Yesterday, the Twitterverse blew up with the hashtag #YASaves started by Maureen Johnson in protest to the Wall Street Journal Article entitled Darkness Too Visible by Meghan Cox Gurdon. I won’t recap the entire article as I believe everyone should read it for themselves and make their own judgements. Kind of like the books the author judged and did not read.

So here’s one more blog about the power of books, and in this case, YA books. When I was growing up, I was the kid who always had her nose in a book. This has not changed. I read whenever I get the chance. And the power of YA novels means that kids get to start thinking about the broader world that they live in. I grew up in a tiny (and I do mean tiny). When I was in 7th grade, I read my first romance novel, courtesy of my grandmother’s Danielle Steel collection. I read Message From Nam and it made me start thinking about the war that shaped my parent’s generation. I read Anne McCaffrey and tons of science fiction, some that was probably pretty violent and depraved (I don’t remember the book, but I remember a woman being raped repeatedly until her captors voice aroused her). Was that a better choice for a seventh grade me than Jackie Morse Kessler’s Rage? Um, no.

YA authors bear a responsibility and I don’t think you will find a single one who is not cognizant of the fact that other people’s children are reading their books. As someone who has written a YA novel that deals with sexual abuse in a military family, I was extremely worried about the reception this book would get, not from kids, who I hope would see that life in the military home is not all American flags and hero parades but from their parents.

The author in the Wall Street Journal piece longs for the literature section of 40 years ago, at a time when The Outsiders had not been written and all of the dirty little secrets from sexual abuse, rape, drugs, and all the other horrors in today’s society were behind closed doors.

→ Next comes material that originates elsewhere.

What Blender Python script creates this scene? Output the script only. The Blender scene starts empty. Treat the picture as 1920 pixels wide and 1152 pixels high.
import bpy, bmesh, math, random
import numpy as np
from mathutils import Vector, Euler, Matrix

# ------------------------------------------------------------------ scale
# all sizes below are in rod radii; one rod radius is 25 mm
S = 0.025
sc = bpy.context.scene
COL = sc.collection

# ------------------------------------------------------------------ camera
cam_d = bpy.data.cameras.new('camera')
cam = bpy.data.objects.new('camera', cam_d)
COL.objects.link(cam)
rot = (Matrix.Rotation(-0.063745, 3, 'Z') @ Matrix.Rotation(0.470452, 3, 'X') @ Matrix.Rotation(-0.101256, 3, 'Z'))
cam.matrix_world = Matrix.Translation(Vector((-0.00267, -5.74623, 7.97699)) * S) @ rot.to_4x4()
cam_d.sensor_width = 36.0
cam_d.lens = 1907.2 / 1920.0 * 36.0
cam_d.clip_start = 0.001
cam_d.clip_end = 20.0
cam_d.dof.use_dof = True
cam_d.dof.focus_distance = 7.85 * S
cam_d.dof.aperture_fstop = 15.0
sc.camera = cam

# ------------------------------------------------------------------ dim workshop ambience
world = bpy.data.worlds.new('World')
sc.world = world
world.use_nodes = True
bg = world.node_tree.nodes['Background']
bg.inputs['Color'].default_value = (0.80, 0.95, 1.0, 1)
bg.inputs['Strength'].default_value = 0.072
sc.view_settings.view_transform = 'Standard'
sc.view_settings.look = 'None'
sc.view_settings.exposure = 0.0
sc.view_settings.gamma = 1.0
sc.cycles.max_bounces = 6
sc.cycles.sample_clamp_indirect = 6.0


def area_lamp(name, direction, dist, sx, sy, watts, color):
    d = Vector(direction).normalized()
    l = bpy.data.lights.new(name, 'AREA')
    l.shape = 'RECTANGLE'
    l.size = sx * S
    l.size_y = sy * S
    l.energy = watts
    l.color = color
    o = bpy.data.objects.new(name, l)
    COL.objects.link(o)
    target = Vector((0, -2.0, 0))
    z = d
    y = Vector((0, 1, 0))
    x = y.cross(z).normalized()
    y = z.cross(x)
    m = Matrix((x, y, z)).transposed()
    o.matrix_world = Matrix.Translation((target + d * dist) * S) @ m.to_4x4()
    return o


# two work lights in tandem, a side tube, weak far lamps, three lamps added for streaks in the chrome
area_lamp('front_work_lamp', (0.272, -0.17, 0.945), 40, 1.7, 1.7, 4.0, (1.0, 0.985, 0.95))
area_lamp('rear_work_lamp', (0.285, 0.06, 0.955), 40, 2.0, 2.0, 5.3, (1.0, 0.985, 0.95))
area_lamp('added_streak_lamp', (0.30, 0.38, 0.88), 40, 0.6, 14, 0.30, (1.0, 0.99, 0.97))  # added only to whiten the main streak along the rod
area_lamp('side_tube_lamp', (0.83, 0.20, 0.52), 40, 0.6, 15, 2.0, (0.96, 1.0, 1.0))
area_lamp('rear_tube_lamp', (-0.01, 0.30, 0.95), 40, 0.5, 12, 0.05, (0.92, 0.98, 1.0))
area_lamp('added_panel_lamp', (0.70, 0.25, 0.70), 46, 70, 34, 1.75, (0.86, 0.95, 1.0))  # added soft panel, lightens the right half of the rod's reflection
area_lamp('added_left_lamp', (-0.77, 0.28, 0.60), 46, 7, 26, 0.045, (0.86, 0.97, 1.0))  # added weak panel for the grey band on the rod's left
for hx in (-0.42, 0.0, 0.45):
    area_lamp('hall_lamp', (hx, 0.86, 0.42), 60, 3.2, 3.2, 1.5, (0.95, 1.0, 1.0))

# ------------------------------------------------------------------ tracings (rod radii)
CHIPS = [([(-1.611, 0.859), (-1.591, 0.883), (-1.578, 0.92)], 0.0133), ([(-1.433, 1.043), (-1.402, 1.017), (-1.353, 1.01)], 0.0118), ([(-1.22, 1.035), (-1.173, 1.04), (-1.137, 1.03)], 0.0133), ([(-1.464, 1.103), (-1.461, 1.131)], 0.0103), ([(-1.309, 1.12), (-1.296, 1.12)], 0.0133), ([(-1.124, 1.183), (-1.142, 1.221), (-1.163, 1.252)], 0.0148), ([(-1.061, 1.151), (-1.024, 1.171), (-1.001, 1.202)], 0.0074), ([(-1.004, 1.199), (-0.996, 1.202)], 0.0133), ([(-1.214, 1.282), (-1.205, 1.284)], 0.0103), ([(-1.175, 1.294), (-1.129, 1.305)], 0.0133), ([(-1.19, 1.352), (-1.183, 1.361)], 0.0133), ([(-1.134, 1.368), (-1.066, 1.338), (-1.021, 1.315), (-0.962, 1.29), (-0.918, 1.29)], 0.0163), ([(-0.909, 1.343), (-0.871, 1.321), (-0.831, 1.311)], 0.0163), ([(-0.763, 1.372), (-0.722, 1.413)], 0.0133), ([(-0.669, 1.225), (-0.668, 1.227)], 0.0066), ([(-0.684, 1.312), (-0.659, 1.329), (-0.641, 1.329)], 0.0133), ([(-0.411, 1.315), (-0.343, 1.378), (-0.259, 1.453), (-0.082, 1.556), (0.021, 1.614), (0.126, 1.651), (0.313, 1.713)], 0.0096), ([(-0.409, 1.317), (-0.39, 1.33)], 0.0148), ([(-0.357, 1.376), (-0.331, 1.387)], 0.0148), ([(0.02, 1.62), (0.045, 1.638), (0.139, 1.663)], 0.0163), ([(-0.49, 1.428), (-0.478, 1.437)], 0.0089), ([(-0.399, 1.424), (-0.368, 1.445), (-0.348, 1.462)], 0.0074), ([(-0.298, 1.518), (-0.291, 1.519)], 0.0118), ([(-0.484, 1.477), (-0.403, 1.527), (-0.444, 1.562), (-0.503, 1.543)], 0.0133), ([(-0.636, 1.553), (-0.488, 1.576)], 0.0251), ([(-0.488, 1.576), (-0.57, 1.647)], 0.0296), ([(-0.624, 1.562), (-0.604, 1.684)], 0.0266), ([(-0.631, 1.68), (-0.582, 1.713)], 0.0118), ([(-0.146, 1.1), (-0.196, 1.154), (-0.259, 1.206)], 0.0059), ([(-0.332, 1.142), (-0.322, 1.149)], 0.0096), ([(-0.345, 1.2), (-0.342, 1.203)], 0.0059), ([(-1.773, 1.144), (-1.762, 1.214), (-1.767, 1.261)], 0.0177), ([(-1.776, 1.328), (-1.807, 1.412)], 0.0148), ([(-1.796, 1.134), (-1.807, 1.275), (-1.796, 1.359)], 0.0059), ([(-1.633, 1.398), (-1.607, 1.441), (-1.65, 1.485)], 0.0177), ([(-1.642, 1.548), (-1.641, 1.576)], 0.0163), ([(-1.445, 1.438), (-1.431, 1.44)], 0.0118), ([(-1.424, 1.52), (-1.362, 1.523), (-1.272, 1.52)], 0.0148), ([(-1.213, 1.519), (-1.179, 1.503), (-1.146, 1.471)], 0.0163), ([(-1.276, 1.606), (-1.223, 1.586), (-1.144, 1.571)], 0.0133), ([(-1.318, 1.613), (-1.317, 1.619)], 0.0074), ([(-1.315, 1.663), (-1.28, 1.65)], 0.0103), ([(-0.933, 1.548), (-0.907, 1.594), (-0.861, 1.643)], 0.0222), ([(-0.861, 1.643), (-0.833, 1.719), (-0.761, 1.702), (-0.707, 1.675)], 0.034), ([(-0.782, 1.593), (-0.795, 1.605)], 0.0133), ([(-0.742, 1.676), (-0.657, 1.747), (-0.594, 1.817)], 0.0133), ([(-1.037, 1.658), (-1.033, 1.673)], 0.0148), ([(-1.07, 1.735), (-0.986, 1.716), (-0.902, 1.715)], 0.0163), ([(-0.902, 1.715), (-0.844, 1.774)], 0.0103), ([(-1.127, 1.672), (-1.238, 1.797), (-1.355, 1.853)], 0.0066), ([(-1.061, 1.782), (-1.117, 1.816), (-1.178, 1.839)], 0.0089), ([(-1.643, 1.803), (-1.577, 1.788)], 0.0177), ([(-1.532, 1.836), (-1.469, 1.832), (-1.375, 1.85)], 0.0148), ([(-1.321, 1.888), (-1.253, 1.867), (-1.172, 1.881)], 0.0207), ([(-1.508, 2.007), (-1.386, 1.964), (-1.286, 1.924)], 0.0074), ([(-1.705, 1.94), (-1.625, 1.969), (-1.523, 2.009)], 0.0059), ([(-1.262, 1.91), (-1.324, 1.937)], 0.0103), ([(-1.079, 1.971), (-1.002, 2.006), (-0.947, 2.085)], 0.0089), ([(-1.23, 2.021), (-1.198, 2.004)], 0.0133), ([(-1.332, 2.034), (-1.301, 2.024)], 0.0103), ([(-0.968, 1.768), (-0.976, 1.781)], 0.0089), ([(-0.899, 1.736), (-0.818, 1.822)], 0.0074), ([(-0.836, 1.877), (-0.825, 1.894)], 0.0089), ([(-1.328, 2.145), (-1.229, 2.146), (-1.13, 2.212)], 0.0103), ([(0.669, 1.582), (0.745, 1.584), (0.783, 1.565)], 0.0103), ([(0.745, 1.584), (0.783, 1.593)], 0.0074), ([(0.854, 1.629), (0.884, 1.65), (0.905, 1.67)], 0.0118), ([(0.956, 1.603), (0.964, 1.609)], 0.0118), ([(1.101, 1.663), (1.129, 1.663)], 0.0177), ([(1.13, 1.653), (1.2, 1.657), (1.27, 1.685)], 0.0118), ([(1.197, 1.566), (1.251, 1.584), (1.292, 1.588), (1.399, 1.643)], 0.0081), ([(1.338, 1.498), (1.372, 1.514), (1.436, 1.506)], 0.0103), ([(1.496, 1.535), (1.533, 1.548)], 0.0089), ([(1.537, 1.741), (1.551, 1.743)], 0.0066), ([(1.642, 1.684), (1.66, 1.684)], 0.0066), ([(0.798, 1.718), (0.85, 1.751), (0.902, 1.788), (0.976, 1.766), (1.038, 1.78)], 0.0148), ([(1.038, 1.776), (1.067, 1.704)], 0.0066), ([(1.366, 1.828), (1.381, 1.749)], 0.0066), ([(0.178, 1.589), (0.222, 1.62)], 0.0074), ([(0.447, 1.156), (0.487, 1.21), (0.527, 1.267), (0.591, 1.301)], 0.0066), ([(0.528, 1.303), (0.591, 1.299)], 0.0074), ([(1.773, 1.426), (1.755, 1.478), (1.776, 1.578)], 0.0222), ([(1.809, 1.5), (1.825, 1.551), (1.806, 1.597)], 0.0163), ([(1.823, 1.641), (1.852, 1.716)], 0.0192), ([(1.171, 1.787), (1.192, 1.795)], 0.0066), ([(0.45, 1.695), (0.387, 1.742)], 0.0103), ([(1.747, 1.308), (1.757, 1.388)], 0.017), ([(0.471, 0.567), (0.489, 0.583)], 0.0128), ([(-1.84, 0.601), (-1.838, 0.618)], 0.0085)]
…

She longs for a time when LBG teens remained in the closet and were bullied and harassed and driven to cutting or worse self destructive behaviors because they felt like they were alone in the world. She longs for a time when we didn’t know about the child abuse happening next door.

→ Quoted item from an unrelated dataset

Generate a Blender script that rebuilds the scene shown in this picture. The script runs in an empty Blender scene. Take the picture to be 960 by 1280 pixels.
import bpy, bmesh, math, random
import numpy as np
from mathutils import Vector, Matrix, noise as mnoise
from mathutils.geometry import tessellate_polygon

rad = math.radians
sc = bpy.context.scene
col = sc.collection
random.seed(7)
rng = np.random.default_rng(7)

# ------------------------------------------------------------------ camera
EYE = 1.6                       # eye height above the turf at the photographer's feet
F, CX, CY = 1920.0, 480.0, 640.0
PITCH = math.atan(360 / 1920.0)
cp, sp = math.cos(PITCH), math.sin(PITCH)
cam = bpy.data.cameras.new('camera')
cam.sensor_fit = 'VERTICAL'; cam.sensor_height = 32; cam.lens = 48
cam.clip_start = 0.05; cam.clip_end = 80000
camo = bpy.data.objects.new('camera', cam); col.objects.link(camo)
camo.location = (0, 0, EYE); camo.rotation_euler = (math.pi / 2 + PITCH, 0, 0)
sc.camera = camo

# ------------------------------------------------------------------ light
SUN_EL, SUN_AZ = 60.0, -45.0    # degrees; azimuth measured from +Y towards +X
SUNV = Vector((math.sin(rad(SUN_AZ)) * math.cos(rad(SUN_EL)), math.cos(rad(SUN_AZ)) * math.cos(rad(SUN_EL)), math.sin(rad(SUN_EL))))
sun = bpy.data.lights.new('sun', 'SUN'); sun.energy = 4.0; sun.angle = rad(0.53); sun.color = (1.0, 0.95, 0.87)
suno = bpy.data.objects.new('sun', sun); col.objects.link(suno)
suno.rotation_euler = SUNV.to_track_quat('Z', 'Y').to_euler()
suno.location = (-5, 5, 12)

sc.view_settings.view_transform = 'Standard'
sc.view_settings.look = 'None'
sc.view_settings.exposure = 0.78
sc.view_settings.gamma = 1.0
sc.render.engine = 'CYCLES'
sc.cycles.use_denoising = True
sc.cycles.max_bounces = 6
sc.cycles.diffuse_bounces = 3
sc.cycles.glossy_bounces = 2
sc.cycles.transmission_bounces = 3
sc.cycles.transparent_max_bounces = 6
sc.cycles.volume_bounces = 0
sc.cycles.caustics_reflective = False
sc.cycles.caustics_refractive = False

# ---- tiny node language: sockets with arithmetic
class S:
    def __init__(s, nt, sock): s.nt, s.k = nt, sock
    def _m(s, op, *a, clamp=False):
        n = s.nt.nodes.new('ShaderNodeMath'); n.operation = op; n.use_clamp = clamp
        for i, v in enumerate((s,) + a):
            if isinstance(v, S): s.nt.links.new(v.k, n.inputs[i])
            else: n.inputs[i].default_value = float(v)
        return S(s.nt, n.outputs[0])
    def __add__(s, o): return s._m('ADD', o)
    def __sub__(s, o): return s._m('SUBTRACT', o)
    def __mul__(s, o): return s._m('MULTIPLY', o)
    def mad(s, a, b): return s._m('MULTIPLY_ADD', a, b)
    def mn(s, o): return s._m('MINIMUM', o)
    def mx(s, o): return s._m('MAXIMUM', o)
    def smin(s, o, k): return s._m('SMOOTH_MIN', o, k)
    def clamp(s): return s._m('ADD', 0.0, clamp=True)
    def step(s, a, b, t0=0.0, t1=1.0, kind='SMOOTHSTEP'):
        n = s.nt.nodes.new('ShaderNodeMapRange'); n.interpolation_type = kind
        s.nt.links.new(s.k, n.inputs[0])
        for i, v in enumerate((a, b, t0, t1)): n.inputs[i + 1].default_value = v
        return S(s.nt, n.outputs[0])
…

What the author fails to realize is that these books that are out there serve a purpose. To negate the entire genre as too dark is to pretend that the world we live in is actually a utopia where everyone treats each other with dignity and respect. Where I wouldn’t have to have The Talk about touching and privates with my 4 and 6 year old. I may resent the fact that I have to have that talk but not having it doesn’t mean my kids won’t still be put in that situation. If I talk to them about it, if they read a book that explains the difference between boy parts and girl parts then maybe, when another little kid on the bus says if you want to be my friend, you have to let me touch you down there, they’ll know that its not okay. And maybe, they’ll tell someone. And maybe, the little kid that said it will have an adult watching out for her and someone will stop the adult that first said it to her.

The YA section of the book store is a reflection of the world we live in. Even the Hunger Games, which I did not find too violent at all, is a reflection of the soulless society we live in where we will sell out best friend out for the chance to be on TV. The author can bemoan that fact all day long but it does not negate the truth of our world.

As a former teenager, I’m grateful the young adult section of the bookstore is exploding. Kids are reading. Thank heaven, kids are reading. Maybe they’ll find a book that keeps them from pulling the trigger or swallowing a bottle of pills because the pain is too much. Anyone who had a utopian teenage life, I’m glad for you. But don’t look at the world through the lens of your own experience and think that speaks for everyone’s experience.

As a parent, I believe are some YA novels that are too old for my kids. I wrote a piece just a couple weeks ago about finding a YA novel in the elementary school book fair. I’m not happy about it because its too old for the majority of elementary school kids. But is it good for teens and older middle schoolers? Guess what? That’s their parent’s job to decide, not mine. The book still deserves to be out there. Just because I don’t read it doesn’t mean someone won’t enjoy it.

As a writer, I can only dream of a day when journalists and politicians actually read books before they criticize them. That they will acknowledge that the books speak to others even if they don’t speak to them. Teens live in a world we would not recognize from our own childhood. Arming them with information is not a bad thing but its up to parents to guide and help those kids out.

And for those kids who are lost, looking for a way out of the darkness, without a parent to guide them? I don’t think there is a single author out there who isn’t honored to be that light. Authors know we have a responsibility. Just follow the hashtag #YASaves as evidence of all the people out there who have been positively impacted by books.

The darkness is out there.

Closing our eyes to it only makes us blind.